Ein Abschied, der an die bewegende Berufsvita von Monika Kleine erinnert

  • Am 15. Dezember blieb kein Platz in der Lounge des Sport- und Olympiamuseums unbesetzt. Viele Vertreterinnen, aber auch Vertreter der Kölner Stadtgesellschaft waren gekommen, um Monika Kleine persönlich zu verabschieden, darunter Oberbürgermeisterin Henriette Reker, Annelie Hammes (Vorsitzende des SkF-Rates Köln) oder die Schriftstellerin Husch Josten. Eva Maria Welskop-Deffaa, die erste Präsidentin des Deutschen Caritasverbandes, reiste aus Berlin mit einer Dankesmedaille des Verbandes an.
  • Am 31. Dezember wird Kleine, 66, den SkF Köln verlassen. „Als das personifizierte soziale Köln, als Frau der sozialen Tat und als harte Verhandlerin für die Belange von Frauen“ hat Henriette Reker Kleine erlebt, wie sie in ihrer Rede betonte. Andere Rednerinnen erinnerten an Monika Kleines Fachwissen, an ihren Charme, ihre Unabhängigkeit – und an ihre Berufsbiografie:
  • 36 Jahre war sie beim SkF aktiv, 30 Jahre davon als Vorstand (seit 1993 gehörte Kleine der Geschäftsführung des SkF an, seit 1. Mai 2021 war sie die erste hauptamtliche Vorständin in der Geschichte des Sozialverbandes).

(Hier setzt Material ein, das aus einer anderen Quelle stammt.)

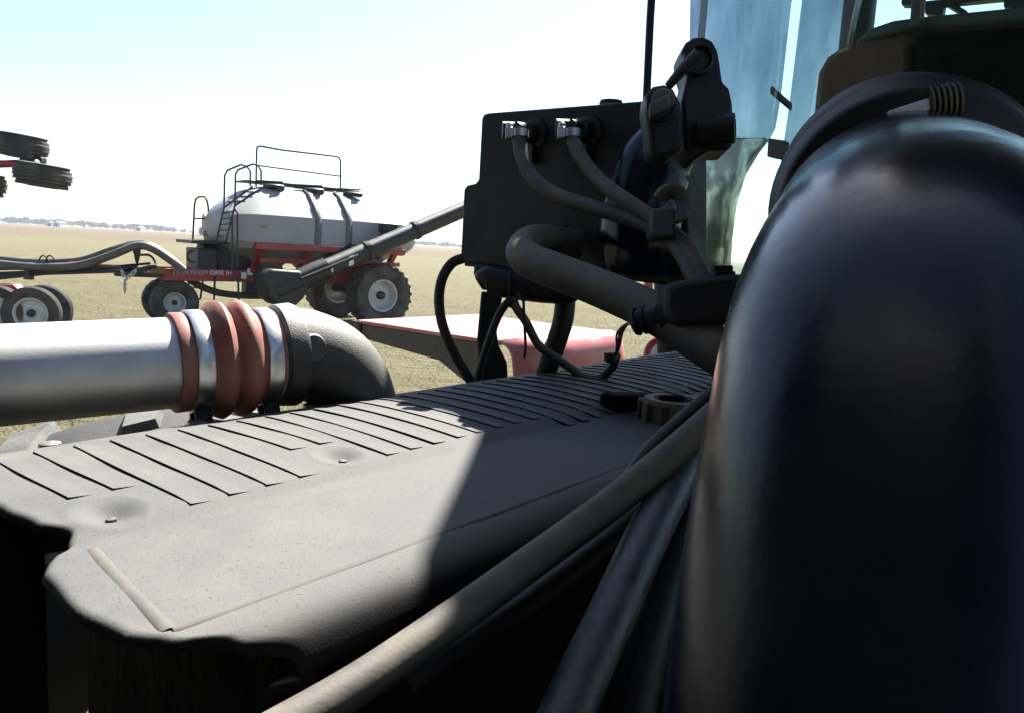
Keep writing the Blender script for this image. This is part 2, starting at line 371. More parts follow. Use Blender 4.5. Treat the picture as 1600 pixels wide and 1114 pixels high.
# ------------------------------------------------------------------ wheels
def tyre_prof(R, w, rim):         # cross-section: distance along the axle, radius
    h = w / 2
    return [(-h * .62, rim), (-h * .80, rim + (R - rim) * .12), (-h * .98, rim + (R - rim) * .42), (-h, rim + (R - rim) * .62), (-h * .93, R * .955), (-h * .72, R * .99), (-h * .3, R),
            (h * .3, R), (h * .72, R * .99), (h * .93, R * .955), (h, rim + (R - rim) * .62), (h * .98, rim + (R - rim) * .42), (h * .80, rim + (R - rim) * .12), (h * .62, rim)]
def wheel(parent, c, ax, R, w, rim, style, mt, rimmat, n=48, T=None, label=None, nl=22, lugmat=None):
    ax = V(ax).normalized(); c = V(c)      # ax points to the outer face
    g = G()
    pr = tyre_prof(R, w, rim)
    if style == 'rib':
        top = []
        for k in range(6):
            s = -w / 2 * .8 + w * .8 * k / 5; e = w * .8 / 5
            rr_ = R * (1 - .22 * abs(s / (w / 2)) ** 2.6); top += [(s - e * .32, rr_), (s + e * .32, rr_), (s + e * .36, rr_ - R * .016), (s + e * .62, rr_ - R * .03)]
        top = top[:-2]; pr = pr[:5] + top + pr[9:]
    g.lathe(c, ax, pr, n, closed=True)
    lg = g if lugmat is None else G()
    if style == 'lug':
        u = V((0, 0, 1)) if abs(ax.z) < .9 else V((1, 0, 0)); u = (u - ax * u.dot(ax)).normalized(); w_ = ax.cross(u)
        for s in (-1, 1):
            for k in range(nl):
                th = 2 * math.pi * (k + (.25 if s > 0 else -.25)) / nl
                rows = []
                for j in range(4):
                    q = j / 3; off = s * (w * .02 + w * .47 * q); tt = th + s * 0 + .30 * (1 - q) * (22 / nl) * .55
                    rr = R * (1.0 - .03 * q * q)
                    rad = u * math.cos(tt) + w_ * math.sin(tt); tg = -u * math.sin(tt) + w_ * math.cos(tt)
                    wd = R * .05 * (22 / nl) * (1 + .25 * q); hh = R * .045
                    b0 = c + ax * off + rad * (rr - R * .02)
                    rows.append([b0 - tg * wd, b0 - tg * wd * .75 + rad * hh, b0 + tg * wd * .75 + rad * hh, b0 + tg * wd])
                vs = [p for r in rows for p in r]; fs = []
                for j in range(3):
                    for i in range(3): fs.append((j * 4 + i, j * 4 + i + 1, j * 4 + i + 5, j * 4 + i + 4))
                fs += [(0, 3, 2, 1), (12, 13, 14, 15)]
                lg.add(vs, fs)
    t = mk('tyre', g, mt, parent, T=T, label=label, sharp=32)
    if lugmat: mk('tread', lg, lugmat, t, T=T, sharp=30)
    if rimmat:
        g = G(); h = w / 2
        g.lathe(c, ax, [(h * .62, rim * 1.01), (h * .70, rim * 1.03), (h * .70, rim * .95), (h * .55, rim * .90), (h * .25, rim * .86), (h * .05, rim * .80), (h * .12, rim * .62), (h * .2, rim * .45), (h * .2, rim * .2), (h * .2, .001)], n, cap=False)
        rm = mk('rim', g, rimmat, t, T=T)
        g = G(); g.lathe(c + ax * h * .2, ax, [(-.02, rim * .27), (h * .3, rim * .26), (h * .36, rim * .2), (h * .36, .001)], 20)
        mk('hub', g, M['cartblk'], t, T=T)
        g = G(); u = V((0, 0, 1)); u = (u - ax * u.dot(ax)).normalized(); w_ = ax.cross(u)
        for k in range(8):
            g = G(); an = 2 * math.pi * k / 8 + .2; g.lathe(c + ax * h * .18 + (u * math.cos(an) + w_ * math.sin(an)) * rim * .38, ax, [(0, rim * .045), (h * .1, rim * .045), (h * .1, .001)], 6); mk('wheel_nut', g, M['zinc'], t, T=T)
    return t

# ------------------------------------------------------------------ air cart
cart_f = V((-.778, -.628, 0)); cart_l = V((.628, -.778, 0)); cart_o = V((-5.05, 24.3, 0))
TC = Matrix.Translation(cart_o) @ Matrix((cart_f, cart_l, eZ)).transposed().to_4x4()
cart = empty('air_cart', cart_o, 'grey-tanked air seeder cart on red frame with black loading auger', 'air cart')
def CP(px, py, ly):               # point of the cart's lengthwise plane y = ly, in cart coordinates
    v = ray(px, py); n_ = cart_l; o = cart_o + cart_l * ly
    q = cC + v * ((o - cC).dot(n_) / v.dot(n_)); return TC.inverted() @ q
wheel(cart, (0, 1.5, .92), (0, 1, 0), .93, .78, .47, 'lug', M['tyre'], M['rim'], T=TC, nl=24, label='near rear flotation tyre with silver rim')
wheel(cart, (0, -1.5, .92), (0, 1, 0), .93, .78, .47, 'lug', M['tyre'], M['rim'], T=TC, nl=24)
for yy in (.42, -.38): wheel(cart, (5.55, yy, .61), (.16, 1, 0), .60, .52, .27, 'lug', M['tyre'], M['rim'], T=TC, nl=20, n=40)
g = G(); g.tube([(0, -1.4, .92), (0, 1.4, .92)], .11, 10); g.box((0, 0, 1.2), (.25, 0, 0), (0, 1.0, 0), (0, 0, .18)); mk('rear_axle', g, M['cartblk'], cart, T=TC)
g = G(); g.tube([(5.55, -.2, .61), (5.55, .2, .61)], .07, 8); g.tube([(5.55, 0, .61), (5.5, 0, 1.25)], .11, 10); g.box((5.5, 0, 1.12), (.28, 0, 0), (0, .18, 0), (0, 0, .07)); mk('front_axle', g, M['cartblk'], cart, T=TC)
for yy in (.62, -.62):
    g = G(); g.box((2.5, yy, 1.36), (3.35, 0, 0), (0, .09, 0), (0, 0, .16)); mk('frame_rail', g, M['cartred'], cart, T=TC, bevel=.015)
for xx in (5.75, 3.6, 1.6, -.6):
    g = G(); g.box((xx, 0, 1.36), (.09, 0, 0), (0, .525, 0), (0, 0, .13)); mk('cross_beam', g, M['cartred'], cart, T=TC, bevel=.01)
g = G(); g.bar((5.8, .5, 1.36), (6.9, .06, 1.36), (0, .06, 0), (0, 0, .1)); g.bar((5.8, -.5, 1.36), (6.9, -.06, 1.36), (0, .06, 0), (0, 0, .1)); mk('drawbar', g, M['cartblk'], cart, T=TC)
# tank: eight-sided shell with tapered ends and hopper bottoms
def tank_sec(x, sx, top, bot):
    hw = 1.5 * sx; hz = 2.25
    pts = [(0, top), (.55 * sx, top - .03), (.92 * sx, top - .2 * sx), (1.26 * sx, 3.06 + (top - 3.06) * .38), (hw, 3.06), (hw * 1.005, 2.7), (hw * .985, 2.32), (hw * .86, 2.12), (.9 * sx, bot + .2), (.5 * sx, bot), (0, bot)]
    kz = .35 + .65 * min(1, max(0, (sx - .5) / .45)); pts = pts[:4] + [(a_, 2.78 + (b_ - 2.78) * kz) for a_, b_ in pts[4:]]
    full = pts + [(-a_, b_) for a_, b_ in pts[-2:0:-1]]
    return [(x, a_, b_) for a_, b_ in full]
secs = [(-1.62, .52, 3.0, 2.15), (-1.45, .72, 3.12, 2.05), (-1.05, .90, 3.34, 1.95), (-.3, .99, 3.62, 1.85), (.5, 1, 3.86, 1.75), (.55, 1, 3.87, 1.75), (1.6, 1, 3.90, 1.72), (3.1, 1, 3.88, 1.75), (3.6, .98, 3.74, 1.85), (4.05, .92, 3.46, 1.98), (4.32, .80, 3.22, 2.1), (4.44, .6, 3.06, 2.2)]
rings = [tank_sec(*s) for s in secs]; nn = len(rings[0]); g = G()
g.add([p for r in rings for p in r], [(i * nn + k, i * nn + (k + 1) % nn, (i + 1) * nn + (k + 1) % nn, (i + 1) * nn + k) for i in range(len(rings) - 1) for k in range(nn)] + [tuple(range(nn)), tuple((len(rings) - 1) * nn + k for k in range(nn))])
tank = mk('tank', g, M['tank'], cart, 'long grey faceted tank with sloping upper sides', T=TC, sharp=28)
for xx in (1.98, 1.03):
    sec = tank_sec(0, 1.012, 3.92, 1.7); g = G(); vs = []
    idx = list(range(0, 8))
    for dx in (-.09, .09):
        vs += [(xx + dx, sec[i][1], sec[i][2] + (.012 if i < 4 else 0)) for i in idx]
    g.add(vs, [(i, i + 1, i + 9, i + 8) for i in range(7)]); s_ = mk('tank_strap', g, M['strap'], tank, T=TC)
    so = s_.modifiers.new('thick', 'SOLIDIFY'); so.thickness = .03; so.offset = 0
# red cradle under the tank
g = G()
for yy in (1.40, -1.40): g.box((1.45, yy, 2.22), (2.3, 0, 0), (0, .14, 0), (0, 0, .085))
mk('cradle_rail', g, M['cartred'], cart, T=TC, bevel=.01)
g = G(); g.box((1.3, 1.05, 1.83), (2.2, 0, 0), (0, .09, 0), (0, 0, .06)); mk('cradle_rail', g, M['cartred'], cart, T=TC)
for xx in (3.55, 2.2, .9, -.6):
    for s in (1, -1):
        g = G(); g.bar((xx, s * .62, 1.45), (xx, s * 1.36, 2.2), (.07, 0, 0), (0, -s * .05, .05)); mk('cradle_strut', g, M['cartred'], cart, T=TC)
for i, xx in enumerate((3.0, 1.5, .1)):
    g = G(); top, b_ = 1.98, 1.45
    t4 = [(xx - .65, -.9, top), (xx + .65, -.9, top), (xx + .65, .9, top), (xx - .65, .9, top)]; b4 = [(xx - .2, -.25, b_), (xx + .2, -.25, b_), (xx + .2, .25, b_), (xx - .2, .25, b_)]
    g.add(t4 + b4, [(0, 1, 2, 3), (4, 7, 6, 5), (0, 4, 5, 1), (1, 5, 6, 2), (2, 6, 7, 3), (3, 7, 4, 0)]); mk('hopper', g, M['tank'], cart, T=TC)
# deck, lids and rail on top
g = G(); g.box((1.9, 0, 3.98), (1.75, 0, 0), (0, .38, 0), (0, 0, .025)); mk('catwalk', g, M['cartblk'], cart, T=TC)
for xx in (2.9, 1.7, .45):
    g = G(); g.lathe((xx, .55, 3.86), (0, 0, 1), [(-.03, .3), (.05, .3), (.08, .26), (.09, .001)], 20); g.box((xx, .88, 3.84), (.10, 0, 0), (0, .03, 0), (0, 0, .06)); g.bar((xx - .25, .55, 4.03), (xx + .5, .55, 4.0), (0, .04, 0), (0, 0, .02)); mk('hatch_lid', g, M['cartblk'], cart, T=TC)
RY = -.35
def cpath(l, ly): return smooth_path([CP(x, y, ly) for x, y in l], 4)
def poly_tube(name, pts, r, m=None, n=8): g = G(); g.tube(pts, r, n); return mk(name, g, m or M['rail'], cart, T=TC)
poly_tube('handrail', [CP(*q, RY) for q in ((400, 293), (401, 236), (402, 230), (407, 229), (440, 235), (525, 245), (530, 247), (532, 252), (532, 298))], .027)
poly_tube('handrail', [CP(401, 259, RY), CP(532, 276, RY)], .022)
poly_tube('handrail', [CP(401, 283, RY), CP(532, 296, RY)], .022)
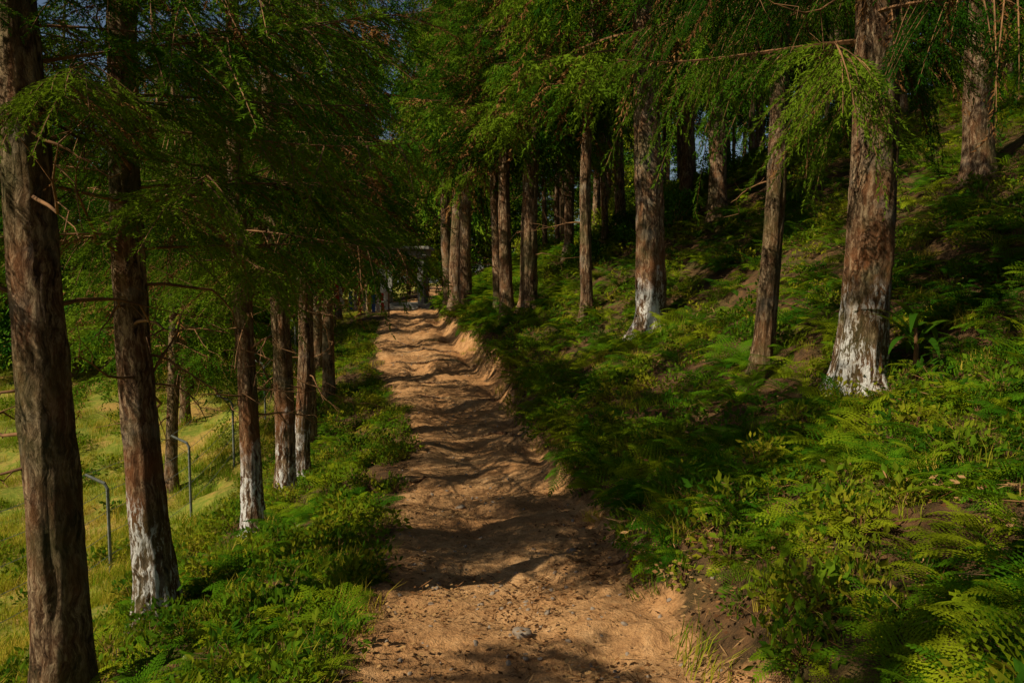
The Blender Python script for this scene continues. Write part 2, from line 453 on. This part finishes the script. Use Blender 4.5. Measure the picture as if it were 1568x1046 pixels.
# ---- left row
cedar(-2.17, 3.7, .265, 2.85, (.0, 0), False, 10, .8, True, (1.0, 3.5), CR0, .5)
cedar(-2.23, 4.9, .235, 2.35, (-.01, 0), True, 18, .9, True, (1.2, 3.6), CR0, .55)
cedar(-2.35, 7.1, .19, 2.45, (0, 0), True, 18, .92, True, None, CR0, .6)
cedar(-2.58, 8.9, .22, 2.75, (.0, 0), True, 18, .85, True, None, CR0, .65)
cedar(-2.70, 10.0, .20, 2.9, (.0, 0), True, 18, .80, True, None, CRT, .7)
cedar(-3.0, 11.6, .22, 3.0, (.0, 0), False, 16, .78, True, None, CRT, .75)
cedar(-3.3, 14.2, .22, 3.3, (0, 0), False, 10, .72, False, None, CRT, .8)
cedar(-4.2, 17.0, .24, 3.8, (0, 0), False, 6, .72, False, (1.2, 3.0), CRT, .85)
cedar(-5.3, 20.5, .26, 4.0, (0, 0), False, 6, .78, False, (1.2, 3.0), CRT, .95)
cedar(-6.8, 25.5, .28, 3.8, (0, 0), False, 6, .85, False, None, CRT, 1.)
for (x, y) in ((-5.5, 12.6), (-6.8, 16.4), (-8.0, 19.5), (-7.8, 22.6), (-9.6, 20.8), (-9.4, 24.4)):
    cedar(x, y, .20, 2.0 if y < 17 else 1.5, (0, 0), False, 12, .95 if y < 17 else 1.05, False, None, CRT if y < 17 else CR1, .75)
cedar(-7.2, 33., .28, 4.4, (0, 0), False, 3, 1.3, False, None, CR1, 1.9)
cedar(-8.0, 44.5, .28, 5.0, (0, 0), False, 2, 1.6, False, None, CR2, 2.0)
cedar(-3.7, 45.0, .28, 4.6, (0, 0), False, 2, 1.6, False, None, CR2, 2.0)
cedar(-6.2, 58., .30, 5.0, (0, 0), False, 4, 2.0, False, None, CR2, 2.4)
# behind the camera (they throw the foreground shade)
for (x, y) in ((-2.4, .5), (-2.1, -1.6), (-1.9, -3.8), (-2.1, -6), (-2.3, -9)):
    cedar(x, y, .28, 2.6, (0, 0), False, 2, .85 if y > 0 else .95, False, None, CR0 if y > 0 else CRT, .6)
for (x, y) in ((3.5, 3.3), (2.6, -1.8), (4.6, .4), (2.4, -5)):
    cedar(x, y, .36, 2.6 if y > 3 else 3.2, (0, 0), False, 2, 1., False, None, CR0 if y > 3 else CRG, .75)
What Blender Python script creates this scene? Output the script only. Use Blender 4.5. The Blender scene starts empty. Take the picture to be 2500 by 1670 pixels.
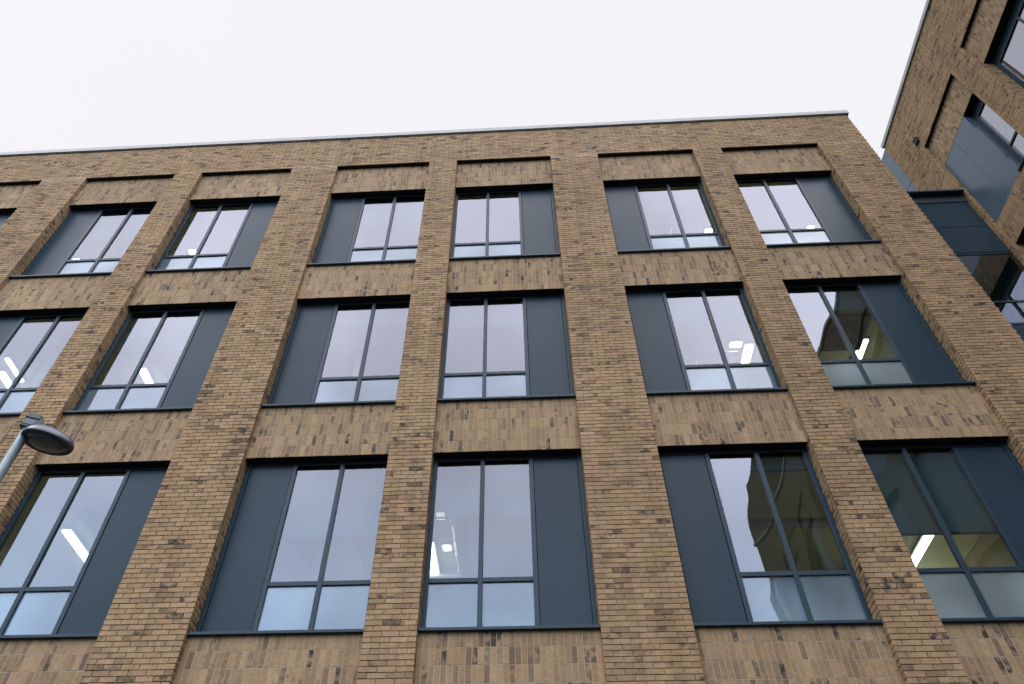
import bpy, math, random
import numpy as np
from mathutils import Matrix, Vector
rng = np.random.default_rng(11)
random.seed(4)
S = bpy.context.scene
# ------------------------------------------------------------------ camera
cam = bpy.data.cameras.new('camera'); co = bpy.data.objects.new('camera', cam)
S.collection.objects.link(co); S.camera = co
yaw, pitch, roll = -0.0716, 0.8269, 0.0182
cy, sy, cp, sp = math.cos(yaw), math.sin(yaw), math.cos(pitch), math.sin(pitch)
F = Vector((sy*cp, cy*cp, sp)); R0 = Vector((cy, -sy, 0)); U0 = R0.cross(F)
Rr = R0*math.cos(roll) + U0*math.sin(roll); Uu = U0*math.cos(roll) - R0*math.sin(roll)
M = Matrix((Rr, Uu, -F)).transposed().to_4x4(); M.translation = Vector((1.4122, -8.6334, 1.6))
co.matrix_world = M
cam.sensor_width = 36; cam.lens = 1850/2500*36
cam.shift_x = 63.8/2500; cam.shift_y = 64.5/2500
cam.clip_start = 0.05; cam.clip_end = 2000
# ------------------------------------------------------------------ world + sun
SUN_EL, SUN_AZ = math.radians(50), math.radians(258)      # azimuth clockwise from +Y
w = bpy.data.worlds.new('World'); S.world = w; w.use_nodes = True
nt = w.node_tree; nt.nodes.clear(); N = nt.nodes.new; L = nt.links.new
out = N('ShaderNodeOutputWorld'); bg = N('ShaderNodeBackground'); bg.inputs['Strength'].default_value = 0.1
sky = N('ShaderNodeTexSky'); sky.sky_type = 'NISHITA'; sky.sun_disc = False
sky.sun_elevation = SUN_EL; sky.sun_rotation = SUN_AZ
tc = N('ShaderNodeTexCoord')
dot = N('ShaderNodeVectorMath'); dot.operation = 'DOT_PRODUCT'; dot.inputs[1].default_value = Vector((0.25, -0.91, 0.36)).normalized()
L(tc.outputs['Generated'], dot.inputs[0])
mr = N('ShaderNodeMapRange'); mr.inputs['From Min'].default_value = 0.16; mr.inputs['From Max'].default_value = 0.74; mr.interpolation_type = 'SMOOTHSTEP'
L(dot.outputs['Value'], mr.inputs['Value'])
no = N('ShaderNodeTexNoise'); no.inputs['Scale'].default_value = 1.6; no.inputs['Detail'].default_value = 3
L(tc.outputs['Generated'], no.inputs['Vector'])
mn = N('ShaderNodeMapRange'); mn.inputs['To Min'].default_value = 0.955; mn.inputs['To Max'].default_value = 1.035
L(no.outputs['Fac'], mn.inputs['Value'])
mc = N('ShaderNodeMix'); mc.data_type = 'RGBA'
mc.inputs['A'].default_value = (9.65, 9.5, 9.8, 1)       # thin bright cloud ahead
nb = N('ShaderNodeTexNoise'); nb.inputs['Scale'].default_value = 3.4; nb.inputs['Detail'].default_value = 5; L(tc.outputs['Generated'], nb.inputs['Vector'])
nr = N('ShaderNodeMapRange'); nr.inputs['From Min'].default_value = .3; nr.inputs['From Max'].default_value = .7; nr.inputs['To Min'].default_value = .80; nr.inputs['To Max'].default_value = 1.22; L(nb.outputs['Fac'], nr.inputs['Value'])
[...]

  • In Kleines aktiver Zeit ist die Zahl der hauptamtlich Mitarbeitenden seit 1997 von 150 auf 530 gewachsen; 237 Ehrenamtliche arbeiten inzwischen in den 56 ambulanten und stationären Einrichtungen in Köln mit. Damit ist der SkF Köln der größte der 130 SkF-Verbände Deutschlands.
  • Monika Kleine hat das Modellprojekt „Betreuter Straßenstrich“ in der Geestemünder Straße auf den Weg gebracht, bei dem Gesundheitsamt, Ordnungsamt, Polizei und SkF erfolgreich miteinander kooperieren, um suchtkranken und anderen hoch belasteten Frauen die sichere Arbeit in der Prostitution zu ermöglichen. Sie hat dabei mitgewirkt, die Gefangenenhilfe zu verbessern, die Claeringstelle für suchtkranke schwangere Frauen zu ermöglichen, die Hilfen für wohnungslose Frauen zu verbessern.
  • Kleine wurde in den Corona-Rat des Landes berufen, in den Diözesan-Caritas-Rat, in verschiedene Experten-Kommissionen und ist Mitglied des Jugendhilfeausschusses der Stadt Köln.